Wednesday, February 5, 2003

Rawhide Kid #1: A Review

You’ve all probably heard all the hype about this comic already. This is, how it stars the very first gay title character in comic book history. How it a western that, to quote the BBC News, “breaks the mold of traditional macho comic characters.” And how various religious organizations are now boycotting Marvel because of their attacks on family values and how various gay rights organizations are cheering Marvel for this attempt to add diversity to their comics.

What you may not have heard, and what my job as a critic is to tell you, is how the book actually is.
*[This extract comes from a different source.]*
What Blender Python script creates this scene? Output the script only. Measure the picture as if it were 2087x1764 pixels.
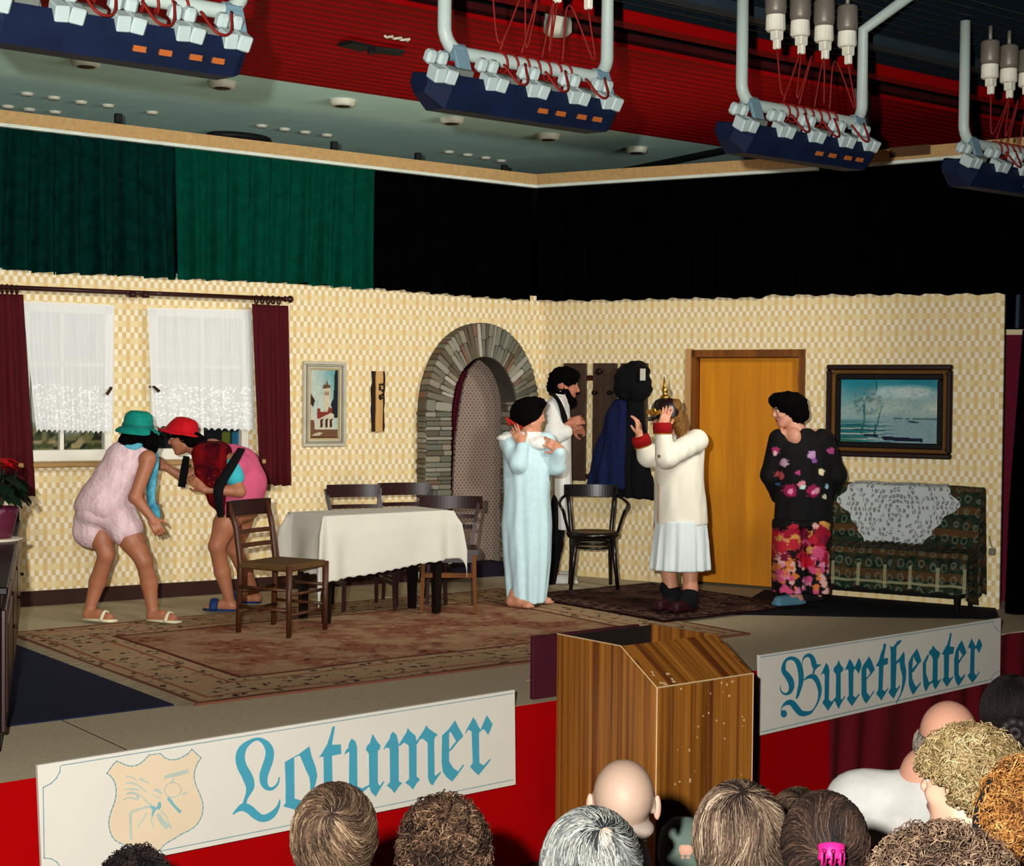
import bpy, math, random
import numpy as np
from mathutils import Vector
random.seed(7); rng = np.random.default_rng(7)
for o in list(bpy.data.objects): bpy.data.objects.remove(o)
SC = bpy.context.scene; COL = SC.collection
# ---------------- camera, world, lights, exposure ----------------
FPX, CX, CY = 3130., 1043.5, 882.
YAW, TILT, ROLL = math.radians(37.8), math.atan(83/3130), math.radians(.55)
CAM = np.array([0, 0, 2.2])
FW = np.array([math.sin(YAW)*math.cos(TILT), math.cos(YAW)*math.cos(TILT), -math.sin(TILT)])
R0 = np.array([math.cos(YAW), -math.sin(YAW), 0]); U0 = np.cross(R0, FW)
RT = R0*math.cos(ROLL)+U0*math.sin(ROLL); UP = np.cross(RT, FW)
cd = bpy.data.cameras.new('camera'); cam = bpy.data.objects.new('camera', cd); COL.objects.link(cam)
cd.sensor_fit = 'HORIZONTAL'; cd.sensor_width = 36; cd.lens = 36*FPX/2087; cd.clip_end = 200
from mathutils import Matrix
Mc = Matrix.Identity(4)
for i in range(3): Mc[i][0], Mc[i][1], Mc[i][2], Mc[i][3] = RT[i], UP[i], -FW[i], CAM[i]
cam.matrix_world = Mc; SC.camera = cam
W = bpy.data.worlds.new('hall_dark'); SC.world = W; W.use_nodes = True
W.node_tree.nodes['Background'].inputs[0].default_value = (.5, .6, .7, 1)
W.node_tree.nodes['Background'].inputs[1].default_value = .012
def lamp(name, kind, loc, target, energy, color=(1, 1, 1), size=.1, angle=60, blend=.5):
    d = bpy.data.lights.new(name, kind); d.energy = energy; d.color = color
    o = bpy.data.objects.new(name, d); COL.objects.link(o); o.location = loc
    o.rotation_euler = (Vector(target)-Vector(loc)).to_track_quat('-Z', 'Y').to_euler()
    if kind == 'SPOT': d.spot_size = math.radians(angle); d.spot_blend = blend; d.shadow_soft_size = size
    if kind == 'AREA': d.size = size
    return o
# the photographer's flash, held up and to the left of the lens
lamp('camera_flash', 'SPOT', tuple(CAM-RT*.26+UP*.20), tuple(CAM+FW*10-RT*.9+UP*.2), 3300, (1, .985, .95), .035, 120, 1.)
SC.view_settings.view_transform = 'Standard'; SC.view_settings.look = 'None'
SC.view_settings.exposure = 0; SC.view_settings.gamma = 1; SC.view_settings.use_curve_mapping = False
# ---------------- pixel to world helpers (used once, to survey the place) ----------------
def ray(u, v): return FW+RT*(u-CX)/FPX-UP*(v-CY)/FPX
def pd(u, v, d): return CAM+ray(u, v)*d
def pz(u, v, z=.6):
    r = ray(u, v); return CAM+r*((z-CAM[2])/r[2])
def py(u, v, Y):
    r = ray(u, v); return CAM+r*(Y/r[1])
def dep(p): return float((np.asarray(p)-CAM) @ FW)
class Plane:
    """vertical plane through two plan points: s runs along it, n points to the room."""
    def __init__(self, a, b):
        self.o = np.array([a[0], a[1], 0.]); d = np.array([b[0]-a[0], b[1]-a[1], 0.]); self.L = np.linalg.norm(d); self.d = d/self.L
        self.n = np.array([self.d[1], -self.d[0], 0.])
        if self.n @ (CAM-self.o) < 0: self.n = -self.n
        self.ang = math.atan2(self.d[1], self.d[0])
    def at(self, s, z, off=0.): return self.o+self.d*s+self.n*off+np.array([0, 0, z])
    def hit(self, u, v, off=0.):
        r = ray(u, v); o = self.o+self.n*off
        t = ((o-CAM) @ self.n)/(r @ self.n); p = CAM+r*t
        return float((p-self.o) @ self.d), float(p[2])
    def px(self, u, v, off=0.):
        s, z = self.hit(u, v, off); return self.at(s, z, off)
# ---------------- materials ----------------
def lin(c): return tuple((x/255/12.92 if x/255 <= .04045 else ((x/255+.055)/1.055)**2.4) for x in c)
MATS = {}
class NT:
    def __init__(self, m): self.t = m.node_tree; self.n = self.t.nodes; self.b = self.n.get('Principled BSDF')
    def add(self, typ, **kw):
        x = self.n.new(typ)
        for k, v in kw.items():
            if k.startswith('i_'): x.inputs[k[2:].replace('_', ' ')].default_value = v
            elif k.startswith('n'): x.inputs[int(k[1:])].default_value = v
            else: setattr(x, k, v)
        return x
    def link(self, a, b): self.t.links.new(a, b)
    def math(self, op, a, b=None, c=None):
        x = self.n.new('ShaderNodeMath'); x.operation = op
        for i, q in enumerate((a, b, c)):
            if q is None: continue
            if isinstance(q, (int, float)): x.inputs[i].default_value = q
            else: self.link(q, x.inputs[i])
        return x.outputs[0]
    def mix(self, f, a, b):
        x = self.n.new('ShaderNodeMix'); x.data_type = 'RGBA'
        for s, q in ((0, f), (6, a), (7, b)):
            if isinstance(q, (int, float)): x.inputs[s].default_value = q
            elif isinstance(q, tuple): x.inputs[s].default_value = q if len(q) == 4 else q+(1,)
            else: self.link(q, x.inputs[s])
        return x.outputs[2]
    def ramp(self, f, stops, interp='LINEAR'):
        x = self.n.new('ShaderNodeValToRGB'); x.color_ramp.interpolation = interp
        e = x.color_ramp.elements
        while len(e) < len(stops): e.new(.5)
        for el, (p, c) in zip(e, stops): el.position = p; el.color = c+(1,)
        self.link(f, x.inputs[0]); return x.outputs[0]
    def coord(self, kind='Object'): return self.add('ShaderNodeTexCoord').outputs[kind]
    def mapping(self, src, scale=(1, 1, 1), rot=(0, 0, 0), loc=(0, 0, 0)):
        x = self.add('ShaderNodeMapping'); x.inputs['Scale'].default_value = scale; x.inputs['Rotation'].default_value = rot; x.inputs['Location'].default_value = loc
        self.link(src, x.inputs[0]); return x.outputs[0]
    def noise(self, src, scale=5, detail=3, rough=.5):
        x = self.add('ShaderNodeTexNoise'); x.inputs['Scale'].default_value = scale; x.inputs['Detail'].default_value = detail; x.inputs['Roughness'].default_value = rough
        self.link(src, x.inputs['Vector']); return x.outputs[0]
    def bump(self, h, strength=.3, dist=.01):
        x = self.add('ShaderNodeBump'); x.inputs['Strength'].default_value = strength; x.inputs['Distance'].default_value = dist
        self.link(h, x.inputs['Height']); self.link(x.outputs[0], self.b.inputs['Normal'])
def base_mat(name, rough=.8, metal=0., spec=.3):
    m = bpy.data.materials.new(name); m.use_nodes = True; n = NT(m)
    n.b.inputs['Roughness'].default_value = rough; n.b.inputs['Metallic'].default_value = metal
    n.b.inputs['Specular IOR Level'].default_value = spec
    MATS[name] = m; return m, n
def mat(name, c, rough=.8, metal=0., spec=.18, var=.12, vscale=6., bump=0., bscale=60., stretch=(1, 1, 1), c2=None, coat=0.):
    """plain surface: colour c (sRGB 0-255), gently varied by noise towards c2."""
    if name in MATS: return MATS[name]
    m, n = base_mat(name, rough, metal, spec)
    a = lin(c); b = lin(c2) if c2 else tuple(x*(1-var*2) for x in a)
    co = n.mapping(n.coord(), stretch)
    f = n.noise(co, vscale, 4, .6)
    n.link(n.ramp(f, [(.3, a), (.72, b)]), n.b.inputs['Base Color'])
    if bump: n.bump(n.noise(co, bscale, 3), bump, .004)
    if coat: n.b.inputs['Coat Weight'].default_value = coat
    return m
def colmat(name, rough=.8, spec=.25, bump=0., bscale=80., metal=0., sss=0.):
    """surface that carries its own colours in the mesh attribute Col (prints, skin, hair strands)."""
    if name in MATS: return MATS[name]
    m, n = base_mat(name, rough, metal, spec)
    a = n.add('ShaderNodeAttribute'); a.attribute_name = 'Col'
    n.link(a.outputs[0], n.b.inputs['Base Color'])
    if bump: n.bump(n.noise(n.coord(), bscale, 3), bump, .004)
    return m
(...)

Because let’s face it: this book is a historical footnote if nothing else and will probably make Marvel a ton of money on the first issue alone. But all of the above is totally meaningless to me: all I care about is how good the story and art are.

Now those of you who read the Starry Awards in “Looking To The Stars” a few weeks back probably recall that I’m not too big a fan of Ron Zimmerman. In fact, I closed the awards with a tearful plea to Joe Quesada to please stop publishing anything that the Z-Man had penned. You might imagine then, that Unca Stars went into this book with a certain amount of dread.

Give yourself a no-prize on that guess, buckaroo. Cause the writing on this book stinks like a two-day-old cow pie. In fact, I think the wrong organizations are protesting the release of this book and I can only assume that nobody at GLAAD actually read this before they spoke about how great it was to see more homosexual characters being represented in mainstream comics.

Why? Well, the anachronistic dialogue sticks out like a sore thumb, along with various other minor anachronisms. The Rawhide Kid’s sleeping attire, for example. I don’t think they had bikini briefs for men back in the Wild West days.

Then there’s the just plain creepy-crawliness of some scenes… like the scene with The Kid doing a semi-suggestive “can’t see anything” faux strip act with his robe at a group of young boys that must have Dr. Wertham of “Seduction of the Innocent” fame saying “See! See! I was right”, in his seat next to Joe McCarthy in Censors’ Hell.

No, what really sticks in my craw about this comic is that… well, it’s the same thing that makes me avoid watching Will and Grace. This book doesn’t shatter the stereotypes of the macho male main character. It reinforces all the stereotypes of the gay male character.

Reference is made to The Kid’s fine dress sense and accessorizing skills on three separate occasions. The aforementioned crowd of boys start asking him about how he compares to other famous gunmen and The Kid talks about how much he’d love to meet the Lone Ranger and how much he loves his outfit and can “see why that Indian follows him around.” And the dialogue… I can’t bring myself to quote any more of the “Oh fabulous!” dialogue that makes up most of The Kid’s speech.

The real shame of the book though is that John Severin’s artwork is gorgeous and really does a good job of conveying character and scenery. Would that the story and concept could match it in quality. In fact, the only comparison I can make between the two is to ask you to imagine an episode of Robert Smigel’s “The Ambiguously Gay Duo” as painted by Alex Ross.

Personally, I think the best we can hope is that in thirty years, this comic will be viewed like the old Power Man comics featuring jive-talking bad-ass Luke Cage: Offensively stereotypical today, but a big step forward from what had come before.